Thursday, March 16, 2006

Michael Snow: chance and choice



http://www.ponybox.co.uk/design/collection.asp?id=117
http://www.eai.org/eai/tape.jsp?itemID=8363

Excerpted from online galleries
Michael Snow is a cultural beacon to many with an interest in film, photography or conceptual art. He is perhaps best known for Wavelength, one of the most influential experimental films ever made. Snow’s primary concern is with perception, which is evident in the enormous variety of his production, including painting, photography, sculpture, installation and music.

Solar Breath is a 62” loop of fluttering curtains that reveal and conceal an idyllic landscape in rural Newfounland. The work, originally shot in 8mm, has now been transferred to DVD. The work is a result of artist’s observations of a window of his summer cabin in Canada. Over the years, according to him, “a mysterious wind performance takes place in one of the windows, about an hour before sunset." The artist seek to capture in the film the various movements and folds that the window’s curtain creates against the window’s screen, with the interaction of the wind. This work, according to the artist himself, belongs to a group of film and photographic works who take subjects that were not formed by the artist as “art," but rather were “taken-by-surprise” by the artist.

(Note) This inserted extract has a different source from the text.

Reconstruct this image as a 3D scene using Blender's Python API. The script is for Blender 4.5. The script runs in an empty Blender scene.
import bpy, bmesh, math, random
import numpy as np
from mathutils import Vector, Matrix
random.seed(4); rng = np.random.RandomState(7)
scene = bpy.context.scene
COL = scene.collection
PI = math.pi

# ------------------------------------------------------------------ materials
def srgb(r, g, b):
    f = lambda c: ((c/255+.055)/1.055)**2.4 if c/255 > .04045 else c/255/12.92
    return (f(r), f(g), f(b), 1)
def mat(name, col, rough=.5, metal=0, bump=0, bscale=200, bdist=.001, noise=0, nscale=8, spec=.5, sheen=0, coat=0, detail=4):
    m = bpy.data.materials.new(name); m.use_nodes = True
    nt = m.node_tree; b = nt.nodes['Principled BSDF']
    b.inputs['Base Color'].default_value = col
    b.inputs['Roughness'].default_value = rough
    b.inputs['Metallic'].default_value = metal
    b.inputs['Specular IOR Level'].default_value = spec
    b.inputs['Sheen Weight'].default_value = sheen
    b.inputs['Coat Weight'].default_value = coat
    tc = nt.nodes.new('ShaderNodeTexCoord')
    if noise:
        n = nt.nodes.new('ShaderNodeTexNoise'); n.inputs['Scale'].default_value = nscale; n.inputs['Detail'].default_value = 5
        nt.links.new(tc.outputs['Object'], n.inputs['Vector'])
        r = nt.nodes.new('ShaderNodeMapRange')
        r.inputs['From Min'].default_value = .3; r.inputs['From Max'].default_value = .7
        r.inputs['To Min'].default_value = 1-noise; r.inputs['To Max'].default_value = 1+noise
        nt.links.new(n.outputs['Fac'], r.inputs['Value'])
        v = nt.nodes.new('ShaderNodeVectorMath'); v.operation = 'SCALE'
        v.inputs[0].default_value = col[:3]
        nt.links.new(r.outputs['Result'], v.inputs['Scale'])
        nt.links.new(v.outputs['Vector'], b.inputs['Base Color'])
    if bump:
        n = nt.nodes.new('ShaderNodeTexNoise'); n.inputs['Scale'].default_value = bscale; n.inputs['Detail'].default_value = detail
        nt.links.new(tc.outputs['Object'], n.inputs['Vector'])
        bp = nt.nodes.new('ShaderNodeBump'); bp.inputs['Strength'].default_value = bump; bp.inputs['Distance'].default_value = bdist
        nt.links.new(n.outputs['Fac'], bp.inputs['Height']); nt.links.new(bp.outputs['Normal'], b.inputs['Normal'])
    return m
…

In a text about this work, the artist writes: “What I saw in these sun-and-wind events was their potential as art. I did not record these "events" to share this modest phenomenon from my daily life with others. No, the rich play of light, surfaces and durations said to me: this real, un-staged event contains the elements which are essential for a contemplative time-light-motion work of art, a "motion picture" with "plastic" values and reverberant associations which will reward many viewings.”

The artist adds: “While on one level, Solar Breath is merely a fixed-camera documentary recording, it is also the result of years of attention....Solar Breath (Northern Caryatids) is 62 minutes of the most beautiful, eloquent movements and pliages that the sun, wind, windows and curtain have yet composed. Chance and choice co-exist.”

With each piece, Snow invites us to contemplate and put into question his chosen medium, in an oscillation between what is represented and its process and material. Snow pushes us into acceptance of present moments of vision, but the single drum beat that coincides with each edit in this elegaic section announces each moment of life's irreversible disappearance.